Whether it’s from the presence of the Liberal Democrats or from David Cameron’s own convictions, Britain’s coalition government is steadily building up some reformist credentials. Latest cab off the rank is a plan to revise the archaic rules of succession to the British monarchy, which just so happens to be our monarchy as well.

The proposed changes are twofold: to introduce parity between the s-xes in succession, rather than have males of the same degree outrank females (so elder daughters would succeed in preference to younger sons), and to remove the disqualification that currently affects any prospective heir who marries a Roman Catholic. It is also planned to limit the scope of the Royal Marriages Act of 1772.
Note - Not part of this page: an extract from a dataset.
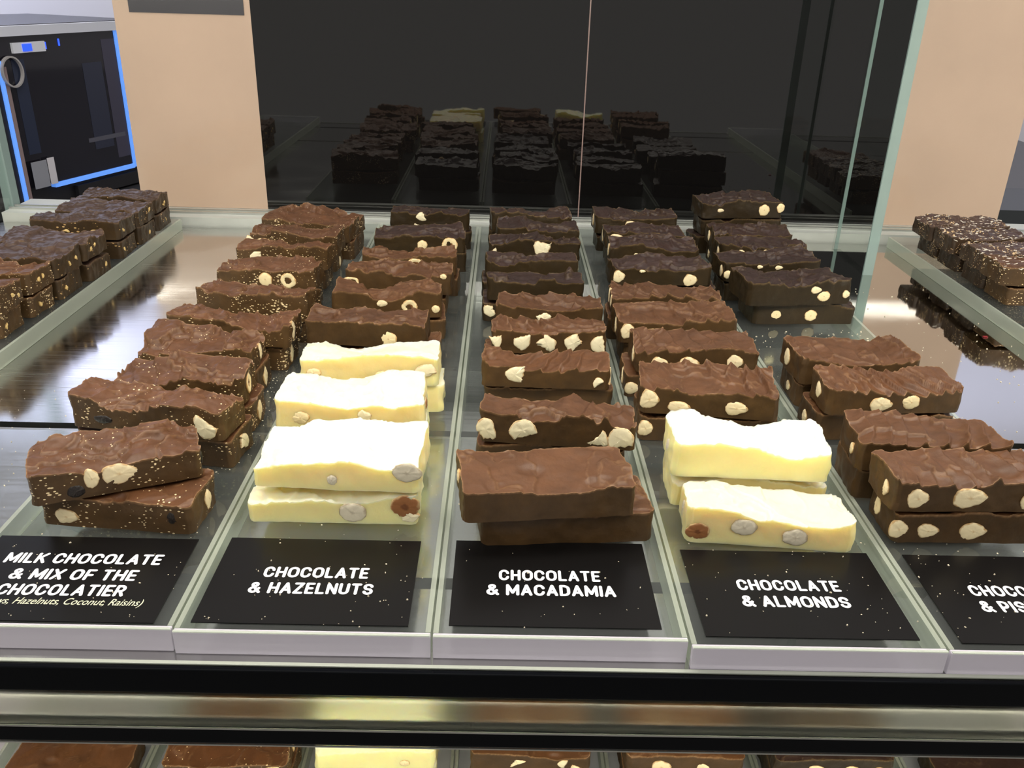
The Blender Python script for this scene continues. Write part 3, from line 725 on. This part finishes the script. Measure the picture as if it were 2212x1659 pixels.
PM = dict(kind='milk chocolate', style='almond', m_=MILK, flav='nut', sign_='PISTACHIOS card', grp=pisG)
PD = dict(kind='dark chocolate', style='dark', m_=DARK, flav='nut', sign_='PISTACHIOS card', grp=pisG)
pis = [
 (.2620, .4041, 2, .0940, 0.035, PM, 2, (('F', -.72, .48, .0062, .0062, 'a'), ('F', -.10, .50, .0094, .0066, 'a'), ('F', .65, .4, .007, .006, 'a'), ('L', -.4, .5, .003, .005, 'a')), (.004, .000, 0), (('F', -.60, .45, .0062, .0046, 'a'), ('F', -.05, .45, .0078, .0056, 'a'), ('F', -.96, .5, .0055, .006, 'a'), ('L', .3, .5, .004, .006, 'a'))),
 (.2540, .4430, -6, .0850, 0.043, PM, 2, (('F', -.02, .42, .0064, .0056, 'a'), ('L', -.4, .4, .003, .004, 'a')), (.003, .004, 0), ()),
 (.2650, .5230, 5, .0933, 0.034, PM, 2, (('F', -.22, .40, .0076, .0056, 'a'), ('F', .22, .48, .0062, .0050, 'h'), ('L', 0, .6, .004, .006, 'a')), (-.003, .001, 0), (('L', .2, .4, .004, .005, 'a'),)),
 (.2590, .5698, 4.0, .0870, 0.046, PM, 2, (('L', .3, .5, .005, .007, 'a'),), None, (('L', 0, .4, .004, .004, 'a'),)),
 (.2665, .7390, 8, .0970, 0.050, PD, 2, (('F', .30, .76, .0052, .0034, 'a'), ('F', .46, .42, .0060, .0048, 'h'), ('F', .90, .5, .0034, .0038, 'a')), (.009, .006, 0), (('F', -.56, .52, .0048, .0042, 'h'), ('F', .12, .46, .0058, .0052, 'h'))),
 (.2610, .8060, 7, .0940, 0.044, PD, 2, (('F', -.95, .4, .005, .004, 'a'), ('F', .1, .75, .004, .0022, 'a'), ('F', -.3, .8, .003, .002, 'a'), ('L', -.4, .4, .0035, .006, 'a')), None, ()),
 (.2685, .8665, 4, .0890, 0.036, PD, 2, (('F', -.55, .62, .0036, .0026, 'a'), ('F', .05, .6, .0048, .0030, 'a'), ('L', -.3, .5, .0035, .006, 'a')), None, ()),
 (.2705, .9190, 4, .0870, 0.036, PD, 2, (('F', .35, .55, .0058, .0032, 'a'), ('L', 0, .5, .0035, .006, 'a')), None, (('L', 0, .5, .0035, .006, 'a'),)),
 (.2690, .9690, 8, .0940, 0.042, PD, 3, (('F', .52, .50, .0066, .0064, 'h'), ('F', -.56, .5, .0038, .0022, 'a'), ('F', .93, .62, .0045, .0055, 'h')), None, (('F', .5, .7, .005, .004, 'a'),)),
]
for i, (cx, yf, yw, L, D, kw, n, nu, low, lnu) in enumerate(pis):
    stack('P', i, 9, cx, yf, yw, L, D, n=n, nuts=nu, low=low, lownuts=lnu, cell=.00075 if i < 4 else .0010, **kw)

# far left column, right ends in view
leftY = [1.000, .943, .890, .815, .762, .715, .664]
for i, yf in enumerate(leftY):
    D = .048 if i < 5 else .042
    m_ = DARKNUT if i < 5 else MILKMIX
    kd = 'dark chocolate' if i < 5 else 'milk chocolate'
    dx = BR.uniform(-.002, .002)-(.004 if i > 4 else 0); yw = BR.uniform(-3, 3)
    pos = f'of the {ORD[i]} pile from the door track, leftmost tray'
    nu = [('F', BR.uniform(-.2, .8), BR.uniform(.4, .6), BR.uniform(.0025, .0055), BR.uniform(.0018, .003), 'n') for _ in range(3)]
    nu += [('R', BR.uniform(-.6, .6), BR.uniform(.25, .7), BR.uniform(.0015, .0028), BR.uniform(.0015, .0026), 'n') for _ in range(2)]
    chocolate_bar(-.4435+dx, yf, yw, PZ+.0002, .0910, D, .0178, 'rough' if i < 5 else 'milk', m_, f'rough {kd} nut bar, upper {pos}', 'left nut bars', nu)
    chocolate_bar(-.4450+dx+BR.uniform(-.003, .003), yf+BR.uniform(-.002, .003), BR.uniform(-3, 3), .0002, .0920, D*.95, .0178, 'flat', m_, f'rough {kd} nut bar, lower {pos}', 'left nut bars', [('R', BR.uniform(-.6, .6), .45, .0022, .0026, 'n')], .0012, PZ-.0003)
# far right column, left ends in view
rightY = [.968, .915, .858, .808]
for i, yf in enumerate(rightY):
    m_ = COCO if i < 3 else MILKMIX
    kd = 'dark' if i < 3 else 'milk'
    pos = f'of the {ORD[i]} pile from the door track, rightmost tray'
    yw = BR.uniform(-4, 1)
    chocolate_bar(.5290+.003*(i == 2), yf, yw, PZ+.0002, .0900, .048, .0178, 'rough', m_, f'flaked {kd} coconut bar, upper {pos}', 'right coconut bars', (), .001, None, 130)
    chocolate_bar(.5400, yf+.002, yw*.5, .0002, .0900, .046, .0178, 'flat', m_, f'{kd} chocolate coconut bar, lower {pos}', 'right coconut bars', (), .0012, PZ-.0003)

# ------------------------------------------------------------------ lower shelf
ZL = -.290
ls = empty('lower_shelf', (0, .34, ZL-.013)); tag(ls, 'steel lower shelf seen below the black rail at the bottom', 'shelf')
box('shelf_plate', XL, XR, 0, .60, -.010, 0, plain('lavender_lit_steel', (.50, .47, .54), .3, coat=.5), ls)  # lavender shine of the lit steel put into the plate's colour
box('back_board', XL, XR, .600, .606, -.010, .24, plain('grey_board', (.36, .36, .34), .5), ls)
for k, nm in ((0, 'under the mix tray, left of the dark slab'), (1, 'holding the dark mix slab'), (2, 'holding the white slab'), (3, 'below the macadamia tray'), (4, 'below the almond tray'), (5, 'below the pistachio tray'), (6, 'at the far right')):
    g = empty('acrylic_tray', (x(k)+W/2, .38, ZL-.013)); tag(g, f'clear acrylic tray on the lower shelf {nm}', 'tray', 'lower shelf trays')
    box('top_panel', -W/2+.003, W/2-.003, 0, .50, .009, .013, ACRYL, g)
    for sx in (-1, 1):
        o = box('side_wall', sx*(W/2-.0018)-.0012, sx*(W/2-.0018)+.0012, 0, .50, .0003, .0135, EDGE, g); o['label'] = 'pale polished side wall'
lower = [('mix', -.1960, .4670, 'milk chocolate', 'flat', MILKMIX, (('R', .2, .5, .003, .006, 'a'), ('F', .75, .5, .007, .007, 'm')), 1, 'dark'),
         ('hazelnut', -.0870, .4805, 'white chocolate', 'white', WHITE, (('F', .5, .4, .004, .003, 'h'),), 2, ''),
         ('macadamia', .0300, .4795, 'milk chocolate', 'milk', MILK, (('F', .55, .6, .004, .004, 'm'), ('F', -.2, .6, .006, .004, 'm'), ('F', .8, .3, .005, .005, 'm')), 2, ''),
         ('almond', .1480, .4800, 'milk chocolate', 'milk', MILK, (('F', -.4, .5, .008, .006, 'a'), ('F', .3, .5, .005, .004, 'a')), 2, ''),
         ('nut', .2620, .4800, 'dark chocolate', 'milk', DARK, (('F', -.3, .5, .006, .0035, 'a'), ('F', .3, .5, .006, .004, 'a'), ('F', .75, .5, .005, .004, 'h')), 2, '')]
for nm, cx, yf, kd, st, m_, nu, up, wd in lower:
    gp = 'bars on the lower shelf'
    chocolate_bar(cx, yf+.002, 0, ZL+.0002, .090, .046, .0178, 'flat', m_, f'{kd} {nm} bar at the bottom of a front pile, lower shelf', gp, (), .0014, PZ-.0003)
    chocolate_bar(cx, yf, BR.uniform(-2, 2), ZL+PZ+.0002, .090, .046, .0178, 'flat' if up == 2 else st, m_, f'{kd} {nm} bar on the lower shelf, its front face just below the black rail', gp, nu, .0010, PZ-.0003 if up == 2 else None)
    if up == 2:
        chocolate_bar(cx-.002, yf+.0115, BR.uniform(-2, 2), ZL+2*PZ+.0002, .088, .044, .0178, st, m_, f'{kd} {nm} bar stacked highest on the lower shelf, set back under the black rail', gp, nu, .0010)
    yb = yf+.064
    chocolate_bar(cx, yb, 1, ZL+.0002, .090, .044, .0178, 'flat', m_, f'{kd} {nm} bar at the bottom of a rear pile, lower shelf', gp, (), .0016, PZ-.0003)
    chocolate_bar(cx, yb, 1, ZL+PZ+.0002, .090, .044, .0178, st, m_, f'{kd} {nm} bar on a rear lower-shelf pile, blurred behind the frosted strip', gp, nu, .0014)
chocolate_bar(.3920, .474, 0, ZL+.0002, .090, .046, .0178, 'flat', DARK, 'dark chocolate bar at the bottom right corner of the lower shelf', 'bars on the lower shelf', (), .0012)
chocolate_bar(-.3200, .470, 0, ZL+.0002, .090, .046, .0178, 'flat', MILK, 'milk chocolate bar with a pale nut at the far left of the lower shelf', 'bars on the lower shelf', (('R', -.4, .5, .004, .005, 'm'),), .0012)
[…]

Most of the media coverage has described this as a change to the Act of Settlement of 1701, but that’s only half right. The act does indeed codify the restrictions on Catholics; section 2 disqualifies “all and every Person and Persons who … is are or shall be reconciled to or shall hold Communion with the See or Church of Rome or shall profess the Popish Religion or shall marry a Papist”.

As to who gets to be in line for the throne in the first place, however, all it does is confer the succession on “the said most Excellent Princess Sophia and the Heirs of Her Body being Protestants”. It was (and is) a simple matter of common law, not requiring any statutory comment, that the expression “heirs” gave priority to males over females.

The Act of Settlement was passed following the death of the only surviving child of Princess (later Queen) Anne; together with the childlessness of the recently widowed King William III, that created a gap in the succession. The next 50 or so best claimants by blood (including Anne’s father, the deposed James II, and his son, the Old Pretender) were all Catholics, and the revolution of 1688 had made it clear that England’s governing classes would not wear a Catholic monarch.

So Sophia, dowager electress of Hanover and grand-daughter of James I, was the choice; she failed by a few weeks to outlive Anne, but her son duly became king as George I, and the current queen, nine generations later, is his direct descendant.

A lot has changed in 300 years, but the essentials of the revolution settlement are still in place. The monarch is still head of the Church of England, its bishops still sit in the House of Lords and it remains an integral part of the state in a way that would be regarded as unacceptable in most other democracies. Even if it wanted to, for a British government to disentangle that relationship would be a mammoth task.

But until it happens, the idea of a monarch who is beholden to a rival religion is deeply problematic. Since 1910, heirs are no longer required to explicitly repudiate the various key doctrines of the Catholic Church, but they must still still declare “that I am a faithful Protestant” and promise to uphold “the true intent of the enactments which secure the Protestant succession to the Throne of my Realm”.

In other words, the proposed changes are limited in scope, and the only likely objection to them is that they do not go far enough. For Australia it raises the question of whether, if we remain unwilling to bite the bullet and vote for a republic, we could at least remove the religious restrictions on the monarchy for ourselves — given that we have no established church to complicate matters.

Official opinion downplays this possibility; Cameron proposes to secure the consent of the other 15 countries (including Australia) that recognise the Queen as head of state. Nobody seems to want to think about different countries adopting different succession rules.

It is nonetheless perfectly possible — that’s how Britain and Hanover separated in 1837. While section 2 of the Commonwealth of Australia Constitution Act limits our crown to “Her Majesty’s heirs and successors in the sovereignty of the United Kingdom”, that is not part of the constitution. It’s an ordinary act of parliament, and could be amended by the Australian Parliament if it chose.

But that view remains controversial, and since the Gillard government clearly has bigger things on its plate, expect it to again let the British take the lead and do no more than fall in behind the Cameron plan.